**SUPPLIED INFORMATION**
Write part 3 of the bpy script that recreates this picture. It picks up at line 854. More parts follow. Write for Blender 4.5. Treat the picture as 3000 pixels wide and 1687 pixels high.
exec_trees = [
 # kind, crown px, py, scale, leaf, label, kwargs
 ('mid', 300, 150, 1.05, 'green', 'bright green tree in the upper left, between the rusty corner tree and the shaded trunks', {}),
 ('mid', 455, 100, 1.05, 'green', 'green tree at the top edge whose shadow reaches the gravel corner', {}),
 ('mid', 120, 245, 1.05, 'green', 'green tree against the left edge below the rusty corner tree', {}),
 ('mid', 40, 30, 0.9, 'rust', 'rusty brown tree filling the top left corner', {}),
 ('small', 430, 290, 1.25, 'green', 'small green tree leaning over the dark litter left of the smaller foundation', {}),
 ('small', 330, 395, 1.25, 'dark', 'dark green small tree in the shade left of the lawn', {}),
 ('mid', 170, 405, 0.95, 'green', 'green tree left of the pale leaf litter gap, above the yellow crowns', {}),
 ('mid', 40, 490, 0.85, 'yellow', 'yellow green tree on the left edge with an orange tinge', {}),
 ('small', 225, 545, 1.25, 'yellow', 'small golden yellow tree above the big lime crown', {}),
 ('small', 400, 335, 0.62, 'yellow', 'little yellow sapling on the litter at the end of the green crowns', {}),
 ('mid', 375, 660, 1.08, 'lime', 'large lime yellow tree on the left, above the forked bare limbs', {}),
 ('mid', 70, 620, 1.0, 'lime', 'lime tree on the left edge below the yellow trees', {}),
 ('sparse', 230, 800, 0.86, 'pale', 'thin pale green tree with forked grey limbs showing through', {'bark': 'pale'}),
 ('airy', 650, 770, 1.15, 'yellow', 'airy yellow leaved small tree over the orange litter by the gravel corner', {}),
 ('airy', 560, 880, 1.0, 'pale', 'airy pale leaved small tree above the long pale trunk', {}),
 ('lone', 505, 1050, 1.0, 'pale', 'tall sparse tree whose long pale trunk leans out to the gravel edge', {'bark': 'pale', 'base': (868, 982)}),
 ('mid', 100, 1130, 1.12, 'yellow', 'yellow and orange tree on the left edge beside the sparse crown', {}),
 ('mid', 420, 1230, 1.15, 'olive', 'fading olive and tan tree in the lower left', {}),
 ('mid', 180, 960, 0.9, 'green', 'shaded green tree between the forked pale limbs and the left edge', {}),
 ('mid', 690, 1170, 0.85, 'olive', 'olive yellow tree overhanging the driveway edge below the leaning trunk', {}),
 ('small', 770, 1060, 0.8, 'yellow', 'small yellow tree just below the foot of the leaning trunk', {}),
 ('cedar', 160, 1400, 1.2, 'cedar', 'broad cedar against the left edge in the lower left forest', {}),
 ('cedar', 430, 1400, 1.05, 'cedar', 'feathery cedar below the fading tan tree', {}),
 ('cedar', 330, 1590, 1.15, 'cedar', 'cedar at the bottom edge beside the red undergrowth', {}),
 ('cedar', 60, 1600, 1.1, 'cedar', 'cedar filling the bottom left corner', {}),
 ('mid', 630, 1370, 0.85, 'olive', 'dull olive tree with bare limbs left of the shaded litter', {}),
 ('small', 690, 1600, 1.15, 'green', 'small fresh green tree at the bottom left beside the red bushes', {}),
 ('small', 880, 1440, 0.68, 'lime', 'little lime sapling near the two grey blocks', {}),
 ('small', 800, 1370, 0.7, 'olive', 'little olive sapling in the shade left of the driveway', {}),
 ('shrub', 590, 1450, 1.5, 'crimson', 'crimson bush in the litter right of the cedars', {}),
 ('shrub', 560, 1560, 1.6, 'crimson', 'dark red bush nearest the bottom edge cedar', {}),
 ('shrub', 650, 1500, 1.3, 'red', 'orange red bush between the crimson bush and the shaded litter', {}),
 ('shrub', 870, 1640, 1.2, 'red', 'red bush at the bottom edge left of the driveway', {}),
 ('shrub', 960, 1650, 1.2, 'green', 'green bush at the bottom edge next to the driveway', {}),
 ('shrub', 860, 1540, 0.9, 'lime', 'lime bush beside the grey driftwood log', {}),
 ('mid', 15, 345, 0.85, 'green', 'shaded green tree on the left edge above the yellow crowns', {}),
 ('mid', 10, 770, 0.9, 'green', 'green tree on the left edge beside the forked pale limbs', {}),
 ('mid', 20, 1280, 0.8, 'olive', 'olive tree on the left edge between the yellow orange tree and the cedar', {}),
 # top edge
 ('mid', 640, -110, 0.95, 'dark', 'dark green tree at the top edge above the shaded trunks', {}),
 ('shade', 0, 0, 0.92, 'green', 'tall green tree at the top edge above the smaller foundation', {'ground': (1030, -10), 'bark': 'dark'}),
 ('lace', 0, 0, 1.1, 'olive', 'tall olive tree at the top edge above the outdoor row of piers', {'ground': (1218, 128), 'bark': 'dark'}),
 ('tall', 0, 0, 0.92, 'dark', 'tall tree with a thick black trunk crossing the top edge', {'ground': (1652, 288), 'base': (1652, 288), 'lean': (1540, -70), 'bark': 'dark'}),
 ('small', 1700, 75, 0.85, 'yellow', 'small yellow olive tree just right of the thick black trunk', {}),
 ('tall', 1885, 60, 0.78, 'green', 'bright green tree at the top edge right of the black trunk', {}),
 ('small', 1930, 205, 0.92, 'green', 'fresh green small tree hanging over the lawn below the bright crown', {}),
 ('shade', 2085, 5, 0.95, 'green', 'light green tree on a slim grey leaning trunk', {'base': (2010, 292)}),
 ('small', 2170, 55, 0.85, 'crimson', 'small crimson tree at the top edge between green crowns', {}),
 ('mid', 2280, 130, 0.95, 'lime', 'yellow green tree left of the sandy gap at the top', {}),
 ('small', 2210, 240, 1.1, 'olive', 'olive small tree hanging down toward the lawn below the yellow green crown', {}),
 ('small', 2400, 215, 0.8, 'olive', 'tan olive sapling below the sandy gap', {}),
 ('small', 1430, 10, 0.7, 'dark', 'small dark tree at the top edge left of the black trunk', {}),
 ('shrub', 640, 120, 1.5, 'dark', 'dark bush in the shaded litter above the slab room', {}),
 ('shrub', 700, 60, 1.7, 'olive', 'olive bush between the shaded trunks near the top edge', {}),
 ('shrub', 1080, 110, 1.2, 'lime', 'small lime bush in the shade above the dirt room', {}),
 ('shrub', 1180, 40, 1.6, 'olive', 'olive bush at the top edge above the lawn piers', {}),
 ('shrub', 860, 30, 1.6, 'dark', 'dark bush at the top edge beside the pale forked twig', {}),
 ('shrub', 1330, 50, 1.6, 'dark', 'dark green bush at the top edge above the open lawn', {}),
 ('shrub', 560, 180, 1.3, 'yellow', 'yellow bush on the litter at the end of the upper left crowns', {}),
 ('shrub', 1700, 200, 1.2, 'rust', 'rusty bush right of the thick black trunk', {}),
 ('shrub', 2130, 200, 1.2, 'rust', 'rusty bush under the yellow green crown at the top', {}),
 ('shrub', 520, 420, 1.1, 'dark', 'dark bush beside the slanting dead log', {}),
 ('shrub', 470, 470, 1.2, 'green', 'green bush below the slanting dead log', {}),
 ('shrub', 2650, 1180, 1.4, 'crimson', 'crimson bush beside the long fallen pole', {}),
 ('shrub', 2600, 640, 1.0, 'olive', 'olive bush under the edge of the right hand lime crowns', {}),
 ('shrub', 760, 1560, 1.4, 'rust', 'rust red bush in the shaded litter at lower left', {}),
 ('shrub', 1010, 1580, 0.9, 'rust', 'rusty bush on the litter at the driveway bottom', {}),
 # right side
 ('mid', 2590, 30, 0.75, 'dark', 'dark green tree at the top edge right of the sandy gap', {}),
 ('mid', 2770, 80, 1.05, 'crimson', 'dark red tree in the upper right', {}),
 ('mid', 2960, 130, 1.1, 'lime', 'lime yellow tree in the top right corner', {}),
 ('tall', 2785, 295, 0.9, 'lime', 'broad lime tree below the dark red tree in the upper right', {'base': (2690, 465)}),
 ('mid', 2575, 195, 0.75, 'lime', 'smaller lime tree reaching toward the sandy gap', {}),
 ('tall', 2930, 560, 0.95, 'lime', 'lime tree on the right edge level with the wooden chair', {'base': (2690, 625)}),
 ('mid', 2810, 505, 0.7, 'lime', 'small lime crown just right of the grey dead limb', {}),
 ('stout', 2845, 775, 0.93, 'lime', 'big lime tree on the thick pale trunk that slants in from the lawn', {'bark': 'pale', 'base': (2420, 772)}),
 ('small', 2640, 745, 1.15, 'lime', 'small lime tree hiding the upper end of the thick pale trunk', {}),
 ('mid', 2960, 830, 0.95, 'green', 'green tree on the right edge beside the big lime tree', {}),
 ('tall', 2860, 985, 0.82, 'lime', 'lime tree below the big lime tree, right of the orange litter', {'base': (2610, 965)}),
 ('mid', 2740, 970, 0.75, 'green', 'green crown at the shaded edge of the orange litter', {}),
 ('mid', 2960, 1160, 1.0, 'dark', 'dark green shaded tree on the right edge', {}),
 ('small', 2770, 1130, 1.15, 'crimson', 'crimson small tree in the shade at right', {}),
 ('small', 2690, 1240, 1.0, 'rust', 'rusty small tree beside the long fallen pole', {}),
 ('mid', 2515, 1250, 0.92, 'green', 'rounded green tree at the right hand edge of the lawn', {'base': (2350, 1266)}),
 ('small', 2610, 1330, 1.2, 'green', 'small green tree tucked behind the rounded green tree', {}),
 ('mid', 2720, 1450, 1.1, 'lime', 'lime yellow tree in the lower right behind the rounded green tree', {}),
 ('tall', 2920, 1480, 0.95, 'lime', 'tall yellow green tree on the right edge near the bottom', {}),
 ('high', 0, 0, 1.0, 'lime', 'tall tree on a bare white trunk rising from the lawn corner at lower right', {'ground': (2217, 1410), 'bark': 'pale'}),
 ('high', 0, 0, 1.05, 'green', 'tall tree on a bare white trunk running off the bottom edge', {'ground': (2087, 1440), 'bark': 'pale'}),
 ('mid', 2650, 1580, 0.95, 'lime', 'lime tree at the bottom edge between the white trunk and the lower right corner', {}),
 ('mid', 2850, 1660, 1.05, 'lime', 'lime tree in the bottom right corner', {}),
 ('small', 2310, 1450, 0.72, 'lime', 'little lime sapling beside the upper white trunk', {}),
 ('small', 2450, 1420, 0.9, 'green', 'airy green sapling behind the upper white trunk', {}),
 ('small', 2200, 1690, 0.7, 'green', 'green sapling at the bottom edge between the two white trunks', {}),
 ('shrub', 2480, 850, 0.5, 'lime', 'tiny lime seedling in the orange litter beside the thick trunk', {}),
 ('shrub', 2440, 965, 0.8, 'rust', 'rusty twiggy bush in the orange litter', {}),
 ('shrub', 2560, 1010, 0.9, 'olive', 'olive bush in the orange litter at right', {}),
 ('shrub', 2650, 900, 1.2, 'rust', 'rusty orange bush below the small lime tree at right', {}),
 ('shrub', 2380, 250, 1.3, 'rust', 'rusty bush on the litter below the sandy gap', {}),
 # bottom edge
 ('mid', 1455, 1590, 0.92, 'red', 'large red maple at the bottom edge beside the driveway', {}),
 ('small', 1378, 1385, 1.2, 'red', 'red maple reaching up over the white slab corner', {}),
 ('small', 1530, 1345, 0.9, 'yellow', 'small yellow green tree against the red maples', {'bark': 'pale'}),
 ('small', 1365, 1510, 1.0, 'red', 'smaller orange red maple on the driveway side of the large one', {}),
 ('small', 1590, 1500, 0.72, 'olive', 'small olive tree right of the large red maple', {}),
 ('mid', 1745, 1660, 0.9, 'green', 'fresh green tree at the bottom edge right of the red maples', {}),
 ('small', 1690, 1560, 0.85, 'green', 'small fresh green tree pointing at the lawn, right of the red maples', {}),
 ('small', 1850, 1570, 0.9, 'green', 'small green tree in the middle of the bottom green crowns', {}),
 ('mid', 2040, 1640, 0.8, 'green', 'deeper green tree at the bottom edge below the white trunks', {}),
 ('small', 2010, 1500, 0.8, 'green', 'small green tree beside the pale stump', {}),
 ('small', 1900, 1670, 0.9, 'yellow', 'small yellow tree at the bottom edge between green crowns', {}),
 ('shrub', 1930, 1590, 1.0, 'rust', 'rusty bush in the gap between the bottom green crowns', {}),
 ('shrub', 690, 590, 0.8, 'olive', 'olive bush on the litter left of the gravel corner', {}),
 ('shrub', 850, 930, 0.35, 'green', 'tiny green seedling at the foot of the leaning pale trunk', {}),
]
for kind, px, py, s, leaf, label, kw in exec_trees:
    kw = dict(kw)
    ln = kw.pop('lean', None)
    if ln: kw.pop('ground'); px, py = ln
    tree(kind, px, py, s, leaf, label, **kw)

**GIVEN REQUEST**
All lines that include "high" are to be gathered and copied.

**WRITTEN RESPONSE**
Write part 3 of the bpy script that recreates this picture. It picks up at line 854. More parts follow. Write for Blender 4.5. Treat the picture as 3000 pixels wide and 1687 pixels high.
 ('high', 0, 0, 1.0, 'lime', 'tall tree on a bare white trunk rising from the lawn corner at lower right', {'ground': (2217, 1410), 'bark': 'pale'}),
 ('high', 0, 0, 1.05, 'green', 'tall tree on a bare white trunk running off the bottom edge', {'ground': (2087, 1440), 'bark': 'pale'}),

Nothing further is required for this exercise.